Serving the Latino Community

Cincinnati State

The Dean of Cincinnati State wants to ensure that the college is serving the growing Latino community of Cincinnati, so he used Cohear to sit down with 15 parents from Mexico and Guatemala to explain the role that the community and technical college plays in Cincinnati, and learn how it could be most valuable for them and their families.

The Issue

Cincinnati State is the largest community and technical college in the region and views as part of its core mission to provide accessible education for diverse communities. As Cincinnati’s Latino population has rapidly expanded in the last 20 years and the College wants to ensure that its student body remains reflective of these changing demographics. The opportunity is twofold: how to attract and provide value for adults seeking to further their education, but for whom status and language can be impediments, and how to provide pathways to higher education for their children.

“We were originally skeptical about whether this was the best use of funds.
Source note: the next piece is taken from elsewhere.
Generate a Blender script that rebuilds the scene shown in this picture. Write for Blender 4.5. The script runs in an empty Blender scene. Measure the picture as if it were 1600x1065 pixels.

But being able to target the exact target demographic was really impressive. This vastly exceeded my expectations. There was no way we could have assured that sort of turnout. This is money well-spent.”

Geoffrey Woolf, Dean of Humanities and Sciences Cincinnati State Technical and Community College

How Cohear helped

We organized a group of 15 parents and families from Mexico and Guatemala - all of whom came to the U.S. as adults, and have kids ages 12-18 - to sit down and speak with a dean of the College. The conversation was incredible. For the parents, they not only learned about how they utilize the college to further their own education, but how their children could benefit from Cincinnati State’s role in the higher ed landscape, scholarships, and pathways to careers and 4-year degrees. For the Dean, it was incredibly valuable to hear directly from potential students and parents of students about the barriers they faced, the questions they had, and most importantly, the ideas they had about how Cincinnati State could fulfill its mission to be more accessible for them.